Simple Cafeteria Plan

Home/Services/Simple Cafeteria Plan
Simple Cafeteria Plan 2017-03-23T21:51:52+00:00

The health care reform law allows eligible small employers to establish a new type of cafeteria plan-called a “simple cafeteria plan”-effective for years beginning after December 31, 2010. These plans will be treated as meeting the nondiscrimination rules for cafeteria plans and most (but not all) component benefits (e.g., health FSAs and DCAPs, but not adoption assistance), so long as specified contribution, eligibility, and participation requirements are met. In general, only employers with an average of 100 or fewer employees during either of the preceding two years may establish a simple cafeteria plan. Special rules address application of the rule to new employers and permit growing employers to continue benefiting from the relief until they employ an average of 200 or more employees. The simple cafeteria plan provisions are set forth in Code § 125(j), as amended by the health care reform law. To date, the IRS has not issued regulations or other official guidance regarding simple cafeteria plans.

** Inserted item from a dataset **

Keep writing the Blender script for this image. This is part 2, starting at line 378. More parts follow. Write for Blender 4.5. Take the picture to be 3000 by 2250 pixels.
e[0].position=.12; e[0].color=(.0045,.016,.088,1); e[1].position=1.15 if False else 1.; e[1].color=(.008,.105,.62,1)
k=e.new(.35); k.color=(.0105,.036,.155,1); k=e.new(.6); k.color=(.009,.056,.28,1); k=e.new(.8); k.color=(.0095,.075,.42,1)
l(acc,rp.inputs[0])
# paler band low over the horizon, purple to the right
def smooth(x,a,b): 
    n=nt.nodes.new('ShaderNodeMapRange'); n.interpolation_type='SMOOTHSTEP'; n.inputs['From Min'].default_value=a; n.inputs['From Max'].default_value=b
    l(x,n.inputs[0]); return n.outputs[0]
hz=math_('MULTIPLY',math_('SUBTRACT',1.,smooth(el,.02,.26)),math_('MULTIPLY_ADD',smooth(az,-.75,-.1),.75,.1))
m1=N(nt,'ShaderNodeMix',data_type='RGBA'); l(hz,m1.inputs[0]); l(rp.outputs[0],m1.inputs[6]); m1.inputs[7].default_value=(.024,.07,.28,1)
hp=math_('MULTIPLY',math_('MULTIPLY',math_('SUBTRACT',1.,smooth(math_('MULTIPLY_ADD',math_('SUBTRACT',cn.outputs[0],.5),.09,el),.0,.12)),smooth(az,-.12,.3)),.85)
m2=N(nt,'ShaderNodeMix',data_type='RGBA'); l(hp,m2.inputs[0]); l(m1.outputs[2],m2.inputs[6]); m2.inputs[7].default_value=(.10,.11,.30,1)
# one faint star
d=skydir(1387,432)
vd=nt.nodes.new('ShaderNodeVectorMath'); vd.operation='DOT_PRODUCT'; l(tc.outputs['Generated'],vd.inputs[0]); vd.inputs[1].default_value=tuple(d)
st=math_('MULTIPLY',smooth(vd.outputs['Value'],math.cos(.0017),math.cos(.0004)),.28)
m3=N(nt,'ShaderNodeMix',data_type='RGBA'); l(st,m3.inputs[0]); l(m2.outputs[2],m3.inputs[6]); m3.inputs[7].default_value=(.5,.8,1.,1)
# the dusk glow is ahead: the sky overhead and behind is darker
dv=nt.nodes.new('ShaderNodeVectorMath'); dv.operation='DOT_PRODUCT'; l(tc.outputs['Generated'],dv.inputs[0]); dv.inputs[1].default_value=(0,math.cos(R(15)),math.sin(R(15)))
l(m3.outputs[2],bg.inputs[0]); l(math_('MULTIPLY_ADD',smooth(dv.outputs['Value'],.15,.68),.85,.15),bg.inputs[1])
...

Simple Cafeteria Plans in a Nutshell

Here are the basic requirements that must be satisfied under the simple cafeteria plan rules:

  • Employer size. The employer (including certain affiliated entities) must have employed an average of 100 or fewer employees in either of the two preceding years. Special rules apply to new employers and certain growing employers with fewer than 200 employees.
  • Eligibility. In general, all employees with at least 1,000 hours of service during the preceding plan year (other than certain excludable employees) must be eligible to participate in the plan. Each employee who is eligible to participate must be able to elect any benefit available under the plan (subject to any terms and conditions that apply to all participants).
  • Required employer contributions. Employees who are not key employees or highly compensated must receive employer contributions of at least (1) 2% of the employee’s compensation for the plan year, or (2) the lesser of 6% of the employee’s compensation for the plan year or twice the employee’s salary reductions.